In the gospel passage, the Lord provides us with a concrete
illustration of how love is translated into fraternal correction. He provides
us with a three step approach. First, we are to correct the sinner privately.
We go to the person directly with the problem,
instead of sharing it with a multitude of persons – as that’s called
complaining, or even worse, gossiping. Then, if he refuses to listen, we bring
one or two others in. Now, this is done
not for the purpose of ganging up on that particular person. The purpose of
taking a few others is to allow the person a fair chance to speak his mind and
defend himself, and perhaps it would be easier for him to listen to the
reasoning and advice of several voices, instead of just one.
Finally, if necessary, the sinner must be brought before the Church.
If he refuses even the correction of the Church, and if the matter is serious,
he is to be treated “like a pagan or a tax collector.” The last stage seems
harsh and even at odds with the first two, but a careful reading would reveal
that all three stages serve one single purpose. Perhaps, the key to
understanding the words of Our Lord would be to see how He actually related
with the pagans and tax collectors. If you recall, Our Lord sat and broke bread
with both Gentiles and tax collectors. He is the Divine Physician who invites
spiritually sick to repentance and wholeness. In the verses immediately
preceding today’s text, Our Lord speaks of searching for the one lost sheep. In
a sense, brotherly and sisterly correction should follow the same idea.

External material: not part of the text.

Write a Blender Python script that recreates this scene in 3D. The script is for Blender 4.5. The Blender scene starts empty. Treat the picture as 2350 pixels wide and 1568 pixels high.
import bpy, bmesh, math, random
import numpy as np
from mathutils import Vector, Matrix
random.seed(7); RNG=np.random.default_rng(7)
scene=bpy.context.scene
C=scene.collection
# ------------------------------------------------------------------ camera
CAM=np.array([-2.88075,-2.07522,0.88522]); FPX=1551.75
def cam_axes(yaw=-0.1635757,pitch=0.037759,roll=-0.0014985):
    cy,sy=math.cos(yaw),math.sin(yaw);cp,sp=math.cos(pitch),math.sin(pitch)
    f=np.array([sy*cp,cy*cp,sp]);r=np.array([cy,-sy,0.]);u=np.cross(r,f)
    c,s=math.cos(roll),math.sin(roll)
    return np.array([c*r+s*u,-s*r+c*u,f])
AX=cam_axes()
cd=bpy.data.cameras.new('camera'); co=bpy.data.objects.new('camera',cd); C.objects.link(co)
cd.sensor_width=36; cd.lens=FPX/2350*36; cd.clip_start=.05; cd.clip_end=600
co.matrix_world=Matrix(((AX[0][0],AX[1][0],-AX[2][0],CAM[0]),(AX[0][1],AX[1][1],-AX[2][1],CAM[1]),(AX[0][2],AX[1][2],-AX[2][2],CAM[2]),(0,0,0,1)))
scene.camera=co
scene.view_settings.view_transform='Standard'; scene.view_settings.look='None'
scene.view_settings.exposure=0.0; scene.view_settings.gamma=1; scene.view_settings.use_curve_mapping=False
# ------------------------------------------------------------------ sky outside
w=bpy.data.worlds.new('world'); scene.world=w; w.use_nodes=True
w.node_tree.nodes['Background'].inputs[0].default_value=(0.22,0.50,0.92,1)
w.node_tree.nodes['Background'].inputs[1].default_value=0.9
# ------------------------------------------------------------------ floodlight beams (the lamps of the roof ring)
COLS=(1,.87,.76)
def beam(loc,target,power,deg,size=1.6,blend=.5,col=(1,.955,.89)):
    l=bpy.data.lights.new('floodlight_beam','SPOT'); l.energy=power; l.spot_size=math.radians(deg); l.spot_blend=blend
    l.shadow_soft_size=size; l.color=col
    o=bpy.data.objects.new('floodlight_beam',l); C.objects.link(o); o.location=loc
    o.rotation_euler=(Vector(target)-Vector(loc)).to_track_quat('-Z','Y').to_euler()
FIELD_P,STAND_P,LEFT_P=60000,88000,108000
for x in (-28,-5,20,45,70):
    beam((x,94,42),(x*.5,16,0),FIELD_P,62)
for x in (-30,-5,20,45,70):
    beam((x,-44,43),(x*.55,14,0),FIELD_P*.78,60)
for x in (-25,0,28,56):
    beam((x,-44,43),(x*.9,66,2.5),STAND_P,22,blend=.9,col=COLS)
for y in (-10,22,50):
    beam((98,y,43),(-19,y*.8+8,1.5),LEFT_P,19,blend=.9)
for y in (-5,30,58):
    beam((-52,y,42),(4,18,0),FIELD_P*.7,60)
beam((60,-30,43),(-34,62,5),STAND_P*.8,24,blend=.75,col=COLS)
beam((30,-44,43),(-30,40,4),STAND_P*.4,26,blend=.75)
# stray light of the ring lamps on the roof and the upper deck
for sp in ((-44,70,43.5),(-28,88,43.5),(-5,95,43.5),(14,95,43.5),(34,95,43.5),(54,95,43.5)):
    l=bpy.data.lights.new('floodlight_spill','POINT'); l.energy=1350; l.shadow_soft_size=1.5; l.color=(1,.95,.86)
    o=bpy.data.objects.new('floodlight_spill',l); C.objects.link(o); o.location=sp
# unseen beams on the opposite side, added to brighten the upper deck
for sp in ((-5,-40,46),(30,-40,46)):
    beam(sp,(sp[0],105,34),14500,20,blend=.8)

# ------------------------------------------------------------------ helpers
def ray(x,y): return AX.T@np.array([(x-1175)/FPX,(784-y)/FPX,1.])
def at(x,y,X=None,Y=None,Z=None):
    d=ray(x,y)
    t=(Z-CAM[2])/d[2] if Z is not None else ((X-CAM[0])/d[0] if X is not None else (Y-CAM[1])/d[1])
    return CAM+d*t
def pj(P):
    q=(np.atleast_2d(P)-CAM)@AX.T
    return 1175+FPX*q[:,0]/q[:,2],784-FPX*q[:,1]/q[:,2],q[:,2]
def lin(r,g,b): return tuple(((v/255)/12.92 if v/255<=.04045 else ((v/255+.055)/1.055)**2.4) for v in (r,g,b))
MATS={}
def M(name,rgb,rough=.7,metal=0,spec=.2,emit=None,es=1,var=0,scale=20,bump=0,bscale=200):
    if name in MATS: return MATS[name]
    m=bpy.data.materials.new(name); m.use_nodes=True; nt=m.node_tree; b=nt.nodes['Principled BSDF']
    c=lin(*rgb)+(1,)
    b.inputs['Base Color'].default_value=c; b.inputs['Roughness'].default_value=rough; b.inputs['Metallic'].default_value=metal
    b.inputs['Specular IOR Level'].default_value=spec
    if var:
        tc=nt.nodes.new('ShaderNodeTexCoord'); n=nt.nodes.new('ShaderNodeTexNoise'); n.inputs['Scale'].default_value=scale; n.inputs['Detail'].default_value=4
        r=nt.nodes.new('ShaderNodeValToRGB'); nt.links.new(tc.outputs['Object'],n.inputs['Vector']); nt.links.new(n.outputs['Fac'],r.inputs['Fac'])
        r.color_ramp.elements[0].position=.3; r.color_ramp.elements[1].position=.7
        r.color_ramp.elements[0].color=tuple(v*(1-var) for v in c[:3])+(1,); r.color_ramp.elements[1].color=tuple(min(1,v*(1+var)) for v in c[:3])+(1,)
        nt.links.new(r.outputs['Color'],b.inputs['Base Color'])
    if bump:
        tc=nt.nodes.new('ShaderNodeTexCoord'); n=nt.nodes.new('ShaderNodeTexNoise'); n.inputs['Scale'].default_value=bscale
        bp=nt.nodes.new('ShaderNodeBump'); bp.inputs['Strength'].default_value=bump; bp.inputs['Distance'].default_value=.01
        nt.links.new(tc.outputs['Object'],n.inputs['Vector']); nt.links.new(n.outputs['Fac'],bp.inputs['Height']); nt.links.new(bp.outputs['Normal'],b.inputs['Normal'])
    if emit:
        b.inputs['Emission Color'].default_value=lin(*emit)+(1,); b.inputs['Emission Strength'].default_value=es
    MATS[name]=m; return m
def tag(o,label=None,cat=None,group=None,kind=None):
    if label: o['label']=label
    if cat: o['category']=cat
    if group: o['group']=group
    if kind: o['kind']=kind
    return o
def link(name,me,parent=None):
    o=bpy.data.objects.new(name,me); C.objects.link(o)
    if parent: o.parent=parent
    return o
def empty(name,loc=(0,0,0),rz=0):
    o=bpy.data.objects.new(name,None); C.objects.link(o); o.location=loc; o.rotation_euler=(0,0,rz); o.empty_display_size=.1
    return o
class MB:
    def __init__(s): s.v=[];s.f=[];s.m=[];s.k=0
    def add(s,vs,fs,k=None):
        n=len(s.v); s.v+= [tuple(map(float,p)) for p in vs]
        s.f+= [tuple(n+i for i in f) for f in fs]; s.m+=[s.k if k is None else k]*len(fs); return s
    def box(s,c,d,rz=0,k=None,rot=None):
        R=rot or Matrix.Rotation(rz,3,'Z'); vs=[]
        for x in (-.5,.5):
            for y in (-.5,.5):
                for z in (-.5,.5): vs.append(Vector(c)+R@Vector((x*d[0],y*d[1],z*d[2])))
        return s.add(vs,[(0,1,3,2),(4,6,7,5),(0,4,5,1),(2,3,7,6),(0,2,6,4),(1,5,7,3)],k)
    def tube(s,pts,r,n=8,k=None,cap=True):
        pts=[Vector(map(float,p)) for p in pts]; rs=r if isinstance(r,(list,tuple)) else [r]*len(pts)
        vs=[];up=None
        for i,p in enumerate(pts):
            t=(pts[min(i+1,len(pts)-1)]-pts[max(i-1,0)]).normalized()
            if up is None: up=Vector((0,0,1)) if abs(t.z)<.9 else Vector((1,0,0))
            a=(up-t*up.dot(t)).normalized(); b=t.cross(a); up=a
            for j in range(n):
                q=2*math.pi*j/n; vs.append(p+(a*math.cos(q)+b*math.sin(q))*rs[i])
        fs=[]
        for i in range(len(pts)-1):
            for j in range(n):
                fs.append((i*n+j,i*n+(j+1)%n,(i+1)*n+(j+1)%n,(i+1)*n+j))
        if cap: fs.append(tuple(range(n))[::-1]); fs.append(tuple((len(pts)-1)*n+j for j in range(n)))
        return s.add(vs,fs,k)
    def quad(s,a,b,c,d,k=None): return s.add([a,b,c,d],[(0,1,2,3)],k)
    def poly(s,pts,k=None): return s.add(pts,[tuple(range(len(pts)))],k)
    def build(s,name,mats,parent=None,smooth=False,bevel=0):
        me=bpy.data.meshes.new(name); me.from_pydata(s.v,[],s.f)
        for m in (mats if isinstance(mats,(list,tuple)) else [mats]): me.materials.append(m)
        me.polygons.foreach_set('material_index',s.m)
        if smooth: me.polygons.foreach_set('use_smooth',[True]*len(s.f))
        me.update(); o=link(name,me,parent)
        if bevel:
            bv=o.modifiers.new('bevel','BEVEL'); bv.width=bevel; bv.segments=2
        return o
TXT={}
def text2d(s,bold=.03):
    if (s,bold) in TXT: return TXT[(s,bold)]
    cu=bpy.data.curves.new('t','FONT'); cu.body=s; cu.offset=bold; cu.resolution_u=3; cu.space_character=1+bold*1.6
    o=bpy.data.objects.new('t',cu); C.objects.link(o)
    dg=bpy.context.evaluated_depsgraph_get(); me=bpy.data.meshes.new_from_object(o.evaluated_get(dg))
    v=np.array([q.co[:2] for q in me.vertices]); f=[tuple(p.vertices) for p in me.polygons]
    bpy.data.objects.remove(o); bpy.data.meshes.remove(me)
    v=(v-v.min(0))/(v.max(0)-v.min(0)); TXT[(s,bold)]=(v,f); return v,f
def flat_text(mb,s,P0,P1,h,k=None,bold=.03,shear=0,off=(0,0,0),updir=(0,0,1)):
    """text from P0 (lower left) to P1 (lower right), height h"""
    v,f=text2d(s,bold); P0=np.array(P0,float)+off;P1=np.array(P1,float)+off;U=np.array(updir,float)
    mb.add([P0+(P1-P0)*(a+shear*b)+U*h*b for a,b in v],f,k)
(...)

Therefore, correction’s goal is not retaliation but reconciliation, that is, to
lead back into the sheepfold the one who has gone astray and who has gotten
lost along the way. Fraternal correction, therefore, is not punitive but as St
Thomas Aquinas teaches us, “fraternal correction is a work of mercy” and he
cheekily adds, “Therefore even prelates ought to be corrected.”
When the Church seeks to correct us,
it is only because she wishes to inspire us to greater fidelity, not less. And when the Church extends the rod of authority, it is not to beat
us into submission, but to gather us into the safety of the sheepfold. If the Church seeks to impose its
sanction on us, it is only because she wishes to provide the moral parameters
for our actions so that we may be guided back to the path of salvation. And
that is why we should always be grateful that the Church continues to speak
with the prophetic voice of Christ. For
her motivation is never spite or meanness, but Love.
St Paul was right to insist that “love is the one thing that cannot
hurt your neighbour; that is why it is the answer to every one of the
commandments.” In his book Wishful Thinking, Frederick Buechner says that love
is the most powerful and powerless of all powers. He writes: “It is the most
powerful because it alone can conquer that final and most impregnable
stronghold which is the human heart. It is the most powerless because it can do
nothing except by consent.” We cannot force reconciliation. We cannot force
conversion or repentance. We cannot make someone love us just because we love
them. We cannot force forgiveness even when we beg for it. But we can keep
working to love someone, regardless.
Walking the path of love is never easy. The other path which is
filled with bickering and jealousy, violence and revenge, hate and fear is
often crowded, broad and smoothly paved. Few would always choose to walk the
more difficult path of love. Although few
may choose to walk this path, let us be assured once again, “for where two or
three meet in my name, I shall be there with them.” Yes, we never walk the path
of love by ourselves. We are never alone. The One who loves us beyond all
telling, the One who ate with sinners, pagans and tax collectors, the One who
offers His enemies forgiveness on the cross, walks along with us.